Description of the task:
All lines from the beginning of the listing through the line with "COL = S.collection" are to be copied word for word; the pictures are not.

Data provided:
Begin

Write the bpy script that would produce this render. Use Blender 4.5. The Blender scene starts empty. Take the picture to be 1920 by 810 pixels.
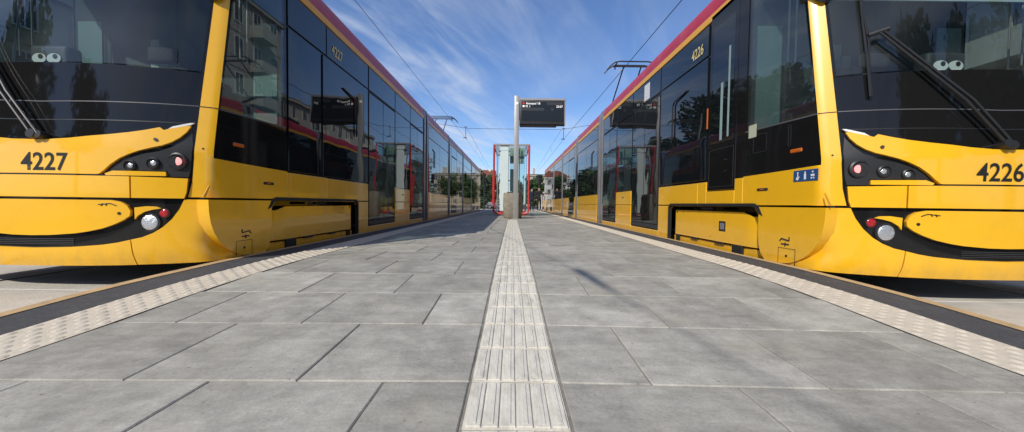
import bpy, bmesh, math, random
from mathutils import Vector, Matrix
from mathutils.geometry import delaunay_2d_cdt
R = math.radians
random.seed(7)
S = bpy.context.scene
COL = S.collection

# ------------------------------------------------------------------ materials
def nodes_of(m):
    m.use_nodes = True
    return m.node_tree.nodes, m.node_tree.links
def mat(name, col, rough=0.5, metal=0.0, ior=1.5, coat=0.0, vary=0.0, scale=4.0, bump=0.0, bscale=30.0,
        emit=None, estr=0.0, dirt=None, dirt_amt=0.0, dscale=2.0, rvary=0.0, stretch=None, wavy=0.0, wscale=2.0):
    m = bpy.data.materials.new(name); N, L = nodes_of(m)
    b = N['Principled BSDF']
    b.inputs['Base Color'].default_value = (*col, 1); b.inputs['Roughness'].default_value = rough
    b.inputs['Metallic'].default_value = metal; b.inputs['IOR'].default_value = ior
    b.inputs['Coat Weight'].default_value = coat; b.inputs['Coat Roughness'].default_value = 0.04
    tc = N.new('ShaderNodeTexCoord'); vec = tc.outputs['Object']
    if stretch:
        mp = N.new('ShaderNodeMapping'); mp.inputs['Scale'].default_value = stretch
        L.new(vec, mp.inputs['Vector']); vec = mp.outputs['Vector']
    out = None
    if vary > 0:
        n = N.new('ShaderNodeTexNoise'); n.inputs['Scale'].default_value = scale; n.inputs['Detail'].default_value = 8
        n.inputs['Roughness'].default_value = 0.65
        L.new(vec, n.inputs['Vector'])
        r = N.new('ShaderNodeMapRange'); r.inputs['From Min'].default_value = 0.3; r.inputs['From Max'].default_value = 0.7
        r.inputs['To Min'].default_value = 1 - vary; r.inputs['To Max'].default_value = 1 + vary
        L.new(n.outputs['Fac'], r.inputs['Value'])
        mx = N.new('ShaderNodeVectorMath'); mx.operation = 'SCALE'; mx.inputs[0].default_value = col
        L.new(r.outputs['Result'], mx.inputs['Scale']); out = mx.outputs['Vector']
        if rvary > 0:
            rr = N.new('ShaderNodeMapRange'); rr.inputs['To Min'].default_value = max(0, rough - rvary); rr.inputs['To Max'].default_value = rough + rvary
            L.new(n.outputs['Fac'], rr.inputs['Value']); L.new(rr.outputs['Result'], b.inputs['Roughness'])
    if dirt:
        n2 = N.new('ShaderNodeTexNoise'); n2.inputs['Scale'].default_value = dscale; n2.inputs['Detail'].default_value = 10
        n2.inputs['Roughness'].default_value = 0.7; L.new(vec, n2.inputs['Vector'])
        r2 = N.new('ShaderNodeMapRange'); r2.inputs['From Min'].default_value = 0.5; r2.inputs['From Max'].default_value = 0.72
        r2.inputs['To Max'].default_value = dirt_amt; L.new(n2.outputs['Fac'], r2.inputs['Value'])
        mm = N.new('ShaderNodeMix'); mm.data_type = 'RGBA'; mm.inputs['B'].default_value = (*dirt, 1)
        if out: L.new(out, mm.inputs['A'])
        else: mm.inputs['A'].default_value = (*col, 1)
        L.new(r2.outputs['Result'], mm.inputs['Factor']); out = mm.outputs['Result']
    if out: L.new(out, b.inputs['Base Color'])
    if bump > 0 or wavy > 0:
        nb = N.new('ShaderNodeTexNoise'); nb.inputs['Scale'].default_value = bscale if bump > 0 else wscale
        nb.inputs['Detail'].default_value = 6 if bump > 0 else 1
        L.new(vec, nb.inputs['Vector'])
        bp = N.new('ShaderNodeBump'); bp.inputs['Strength'].default_value = bump if bump > 0 else wavy
        bp.inputs['Distance'].default_value = 0.01 if bump > 0 else 0.05
        L.new(nb.outputs['Fac'], bp.inputs['Height']); L.new(bp.outputs['Normal'], b.inputs['Normal'])
        if wavy > 0: L.new(bp.outputs['Normal'], b.inputs['Coat Normal'])
    if emit:
        b.inputs['Emission Color'].default_value = (*emit, 1); b.inputs['Emission Strength'].default_value = estr
    return m
def glass(name, tint, ior=1.5, dirt=0.0):
    m = bpy.data.materials.new(name); N, L = nodes_of(m)
    N.remove(N['Principled BSDF']); o = N['Material Output']
    t = N.new('ShaderNodeBsdfTransparent'); t.inputs[0].default_value = (*tint, 1)
    g = N.new('ShaderNodeBsdfGlossy'); g.inputs['Roughness'].default_value = 0.01; g.inputs[0].default_value = (.95, .97, 1, 1)
    f = N.new('ShaderNodeFresnel'); ge = N.new('ShaderNodeNewGeometry'); im = N.new('ShaderNodeMapRange')
    im.inputs['To Min'].default_value = ior; im.inputs['To Max'].default_value = 1 / ior   # both faces of the pane reflect alike
    L.new(ge.outputs['Backfacing'], im.inputs['Value']); L.new(im.outputs[0], f.inputs[0])
    mx = N.new('ShaderNodeMixShader')
    L.new(f.outputs[0], mx.inputs[0]); L.new(t.outputs[0], mx.inputs[1]); L.new(g.outputs[0], mx.inputs[2])
    last = mx.outputs[0]
    if dirt > 0:
        d = N.new('ShaderNodeBsdfDiffuse'); d.inputs[0].default_value = (.55, .58, .55, 1)
        n = N.new('ShaderNodeTexNoise'); n.inputs['Scale'].default_value = 1.7; n.inputs['Detail'].default_value = 7
        r = N.new('ShaderNodeMapRange'); r.inputs['From Min'].default_value = .35; r.inputs['From Max'].default_value = .75
        r.inputs['To Max'].default_value = dirt; L.new(n.outputs[0], r.inputs[0])
        m2 = N.new('ShaderNodeMixShader'); L.new(r.outputs[0], m2.inputs[0]); L.new(last, m2.inputs[1]); L.new(d.outputs[0], m2.inputs[2])
        last = m2.outputs[0]
    L.new(last, o.inputs[0]); return m

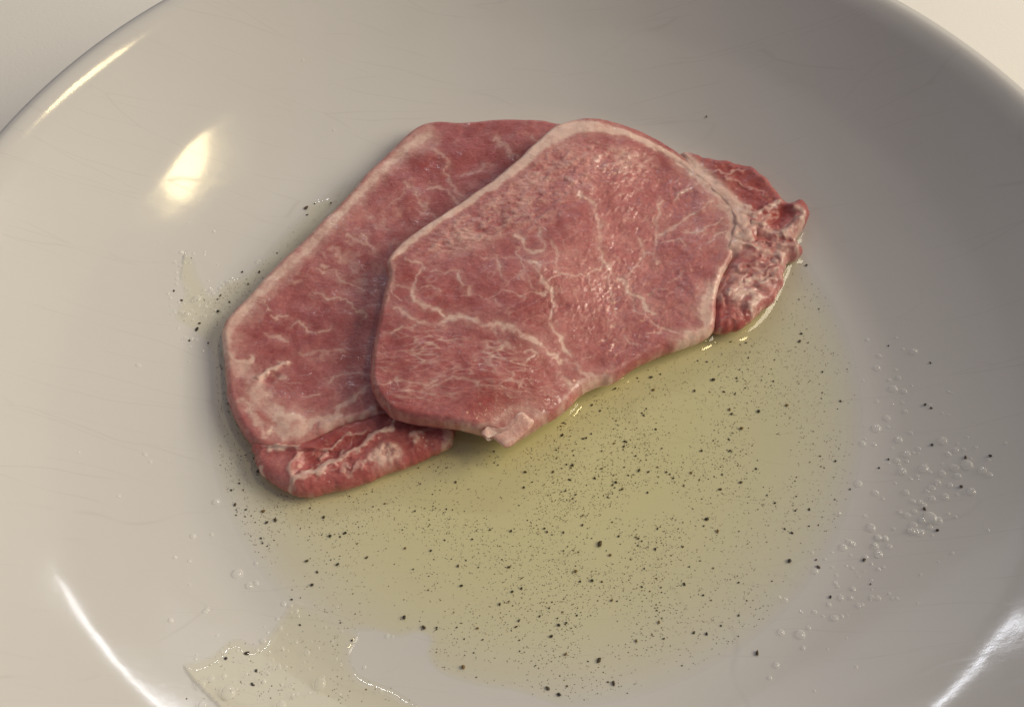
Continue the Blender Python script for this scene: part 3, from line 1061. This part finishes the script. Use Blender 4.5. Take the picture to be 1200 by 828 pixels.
# dry bay at the lower edge and the pool's own outline
ob = lambda p: np.array([on_bowl(u, v)[:2] for u, v in p])
bay = closed_curve(ob([(412, 745), (440, 741), (468, 748), (490, 742), (505, 748), (500, 765), (515, 790), (560, 806), (610, 815), (650, 840),
                       (560, 850), (470, 850), (478, 825), (455, 800), (425, 790), (408, 770)]), 220)
inb = inside(bay, OX, OY)
db = pline_dist(OX, OY, closed(bay), .006)
sd = np.where(inb, -db, db)
OH = np.where(sd < .0022, np.minimum(OH, OB - .0006 + (OH - OB + .0006) * np.sqrt(np.clip((sd + .0002) / .0024, 0, 1))), OH)
# thin films: bottom left puddle, fringe beside the lower slice
FILMS = [([(196, 800), (200, 790), (215, 778), (240, 771), (255, 762), (268, 750), (285, 748), (298, 756), (312, 748), (322, 735), (335, 715),
           (350, 700), (390, 720), (420, 742), (412, 765), (420, 788), (445, 800), (470, 812), (480, 835), (300, 860), (215, 850)], .00075),
         ([(205, 300), (215, 293), (228, 305), (235, 325), (250, 345), (265, 330), (290, 320), (315, 300), (335, 285), (355, 262), (362, 240),
           (385, 232), (400, 228), (420, 225), (395, 262), (330, 330), (285, 380), (262, 430), (250, 420), (240, 400), (222, 385),
           (205, 372), (215, 345), (208, 320)], .00060)]
for P, t in FILMS:
    c = closed_curve(ob(P), 300)
    ii = inside(c, OX, OY)
    d = pline_dist(OX, OY, closed(c), .006)
    s = np.where(ii, d, -d)
    f = np.where(s > 0, t * np.sqrt(np.clip(s / .0022, 0, 1)), s * 1.5)
    OH = np.maximum(OH, OB + np.clip(f, -.0008, 1))
keep = (OH > OB - .0006) & (np.hypot(OX, OY) < .112)
idx = -np.ones(OX.shape, int)
fk = keep[:-1, :-1] & keep[1:, :-1] & keep[:-1, 1:] & keep[1:, 1:]
used = np.zeros(OX.shape, bool)
for a_, b_ in ((0, 0), (0, 1), (1, 0), (1, 1)):
    used[a_:a_ + fk.shape[0], b_:b_ + fk.shape[1]] |= fk
idx[used] = np.arange(used.sum())
jj, ii = np.nonzero(fk)
quads = np.stack([idx[jj, ii], idx[jj, ii + 1], idx[jj + 1, ii + 1], idx[jj + 1, ii]], -1)
V = np.stack([OX[used], OY[used], OH[used]], -1)
nv = len(V)
# closed underside, a hair below the glaze
V2 = np.stack([OX[used], OY[used], np.minimum(OB[used] - .0008, OH[used] - .0003)], -1)
e = {}
allq = np.concatenate([quads, quads[:, ::-1] + nv])
E_ = np.concatenate([quads[:, [0, 1]], quads[:, [1, 2]], quads[:, [2, 3]], quads[:, [3, 0]]])
key = E_[:, 0].astype(np.int64) * nv + E_[:, 1]
rev = E_[:, 1].astype(np.int64) * nv + E_[:, 0]
bd = E_[~np.isin(key, rev)]
side = np.stack([bd[:, 1], bd[:, 0], bd[:, 0] + nv, bd[:, 1] + nv], -1)
oil = link('oil_pool', mesh_np('oil_pool', np.r_[V, V2], np.r_[allq, side]), M_OIL)
tag(oil, 'shallow pool of golden oil in the bottom of the dish, around the pork', 'oil')

# ------------------------------------------------------------------ pepper
def speck_mesh(k):
    rg = np.random.default_rng(900 + k)
    import bmesh
    bm = bmesh.new()
    bmesh.ops.create_icosphere(bm, subdivisions=1, radius=1)
    for v in bm.verts:
        v.co *= rg.uniform(.72, 1.15)
        v.co.x *= 1.0 + .35 * (k % 3) / 2
        v.co.z *= .7
    me = bpy.data.meshes.new('pepper_fleck')
    bm.to_mesh(me)
    bm.free()
    return me


SM = [speck_mesh(k) for k in range(8)]
for k, me in enumerate(SM):
    me.materials.append(M_BROWN if k >= 6 else (M_DARK if k % 3 == 2 else M_BLACK))

BIG = [  # photo x, y, diameter px, brown?
    (889, 482, 5, 0), (836, 445, 5, 0), (937, 400, 4.5, 0), (939, 391, 3.5, 0), (763, 442, 4, 0), (814, 458, 3.5, 0), (922, 475, 4.5, 1),
    (855, 480, 4, 1), (869, 502, 5, 1), (766, 457, 4, 1), (732, 517, 4, 0), (616, 553, 4, 0), (687, 513, 3.5, 0), (731, 523, 3, 0),
    (703, 637, 6, 0), (675, 669, 5, 1), (694, 680, 4.5, 0), (714, 660, 0, 0), (715, 650, 4, 1), (925, 657, 6, 0), (828, 608, 4.5, 0),
    (841, 622, 4.5, 1), (611, 689, 3.5, 0), (541, 686, 4, 0), (537, 663, 3.5, 0), (599, 622, 3.5, 0), (655, 732, 4, 0), (702, 773, 5, 0),
    (646, 745, 4, 0), (663, 766, 4, 1), (719, 800, 4.5, 0), (543, 781, 6, 1), (655, 813, 4.5, 0), (642, 806, 4, 0), (828, 742, 4, 0),
    (813, 741, 3.5, 0), (887, 765, 5, 0), (824, 697, 3, 0), (802, 684, 3.5, 0), (717, 703, 4, 1), (680, 681, 3, 0), (768, 643, 3.5, 0),
    (276, 591, 4, 0), (309, 599, 5, 1), (313, 612, 4, 0), (323, 609, 5, 0), (387, 628, 4.5, 0), (405, 624, 4, 0), (360, 657, 4.5, 0),
    (366, 685, 5, 0), (396, 661, 4, 0), (372, 670, 3, 0), (308, 636, 3, 0), (474, 723, 6, 0), (497, 735, 4.5, 0), (512, 735, 3.5, 0),
    (303, 552, 6, 0), (430, 653, 3, 0), (475, 642, 3.5, 1), (342, 702, 3, 0), (290, 765, 5, 0), (265, 771, 4, 0), (296, 801, 4, 0),
    (359, 244, 5.5, 0), (369, 239, 3, 0), (388, 238, 3.5, 0), (360, 252, 3, 0), (256, 365, 5, 0), (231, 386, 5, 0), (234, 379, 3.5, 0),
    (284, 319, 3.5, 0), (304, 319, 4, 0), (291, 333, 3, 0), (269, 354, 3, 0), (204, 341, 3, 0), (213, 352, 3, 0), (222, 399, 3, 0),
    (244, 402, 3, 0), (828, 137, 3, 0), (945, 311, 4, 0), (1084, 474, 4, 0), (1091, 478, 3, 0), (1092, 521, 4, 0), (1160, 534, 4.5, 0),
    (1131, 536, 4, 0), (1126, 570, 4.5, 0), (1098, 621, 4, 0), (1083, 596, 4, 0), (1030, 548, 3, 0), (1041, 538, 3.5, 0), (1012, 656, 4, 0),
    (1013, 655, 3, 0), (973, 699, 3.5, 0), (959, 664, 3.5, 0), (1020, 684, 2.5, 0), (1041, 405, 2.5, 0), (985, 470, 3, 0), (979, 540, 3.5, 0),
    (996, 573, 2.5, 0), (1090, 425, 2.5, 0), (932, 598, 3, 0), (928, 624, 3.5, 0), (868, 565, 4, 0), (822, 528, 4, 0), (886, 549, 3, 0),
    (844, 573, 3.5, 0), (908, 589, 3, 0), (781, 553, 3, 0), (749, 551, 4, 0), (789, 560, 3, 0), (722, 565, 3.5, 0), (718, 568, 3, 0),
    (671, 545, 4, 0), (664, 544, 3, 0), (697, 560, 3, 0), (745, 534, 3, 0), (810, 554, 3.5, 1), (668, 562, 3, 0), (659, 510, 4, 0),
    (693, 508, 3, 0), (705, 549, 3, 0), (614, 571, 3.5, 0), (608, 727, 3, 0), (605, 734, 3, 0), (645, 745, 3, 0), (759, 577, 3, 0),
]
specks = []
for u, v, d, br in BIG:
    if d:
        specks.append((u, v, d * .95, br))
# scattered ground pepper, denser below and around the meat
rs = random.Random(5)
def dens(u, v):
    q = 0
    q += 1.00 * math.exp(-((u - 700) / 170) ** 2 - ((v - 520) / 110) ** 2)
    q += .55 * math.exp(-((u - 690) / 150) ** 2 - ((v - 690) / 90) ** 2)
    q += .60 * math.exp(-((u - 400) / 130) ** 2 - ((v - 600) / 50) ** 2)
    q += .7 * math.exp(-((u - 300) / 60) ** 2 - ((v - 350) / 60) ** 2) + .9 * math.exp(-((u - 264) / 14) ** 2 - ((v - 440) / 70) ** 2)
    q += .6 * math.exp(-((u - 280) / 25) ** 2 - ((v - 560) / 40) ** 2)
    q += .35 * math.exp(-((u - 900) / 60) ** 2 - ((v - 450) / 100) ** 2)
    q += .15
    return q


def over_oil(x, y):
    i = int((x + .1) / OG)
    j = int((y + .1) / OG)
    if not (0 < i < len(ox) - 1 and 0 < j < len(oy) - 1):
        return False
    return OH[j, i] > OB[j, i] + .0002


occ = np.maximum.reduce([mL, mLC, blur(inside(cUC[::5]).astype(float), .0003)])
def under_meat(x, y):
    i = int((x - GX0) / GS)
    j = int((y - GY0) / GS)
    if not (0 < i < NX and 0 < j < NY):
        return False
    return occ[j, i] > .4 or mU[j, i] > .55


CLUMP = grf(.0035, seed=777)


def clump(x, y):
    return float(np.clip(.72 + .34 * sample(CLUMP, np.array([x]), np.array([max(y, GY0 + .001) if y > GY0 else 2 * GY0 - y])), .05, 1.6)[0])


tiny = []
while len(tiny) < 2100:
    u, v = rs.uniform(200, 1010), rs.uniform(225, 826)
    if rs.random() > dens(u, v):
        continue
    x, y, z = on_bowl(u, v, 4)
    if under_meat(x, y) or not over_oil(x, y) or rs.random() > clump(x, y):
        continue
    d = min(3.4, .75 * math.exp(rs.gauss(.35, .45)))
    tiny.append((u, v, d, rs.random() < .22))
tiny.sort(key=lambda t: -t[2])
n_ind = 296 - len(specks)
specks += tiny[:n_ind]
tiny = tiny[n_ind:]
GP = 'ground pepper flecks in the dish'


def where(u, v):
    if v < 300 and u < 420:
        return 'in the oily fringe behind the lower slice'
    if u < 262 and v < 460:
        return 'among the bubbles at the left of the lower slice'
    if u < 310 and v < 575:
        return 'in the oil close by the left end of the lower slice'
    if v > 740 and u < 470:
        return 'in the puddle at the front left of the dish'
    if u < 330:
        return 'near the left margin of the oil pool'
    if u < 520 and v < 640:
        return 'in the oil before the lower slice and its side muscle'
    if u < 520:
        return 'in the front left part of the oil pool'
    if u > 1030:
        return 'on the right dish wall by the bubbles'
    if u > 950:
        return 'near the right margin of the oil pool'
    if v < 450 and u > 840:
        return 'in the oil beside the ragged red muscle'
    if v < 540 and u < 760:
        return 'in the oil below the upper slice\'s front edge'
    if v < 600:
        return 'in the oil right of the tip of the upper slice'
    if v > 730:
        return 'near the front margin of the oil pool'
    return 'in the middle of the open oil'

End

Final result:
Write the bpy script that would produce this render. Use Blender 4.5. The Blender scene starts empty. Take the picture to be 1920 by 810 pixels.
import bpy, bmesh, math, random
from mathutils import Vector, Matrix
from mathutils.geometry import delaunay_2d_cdt
R = math.radians
random.seed(7)
S = bpy.context.scene
COL = S.collection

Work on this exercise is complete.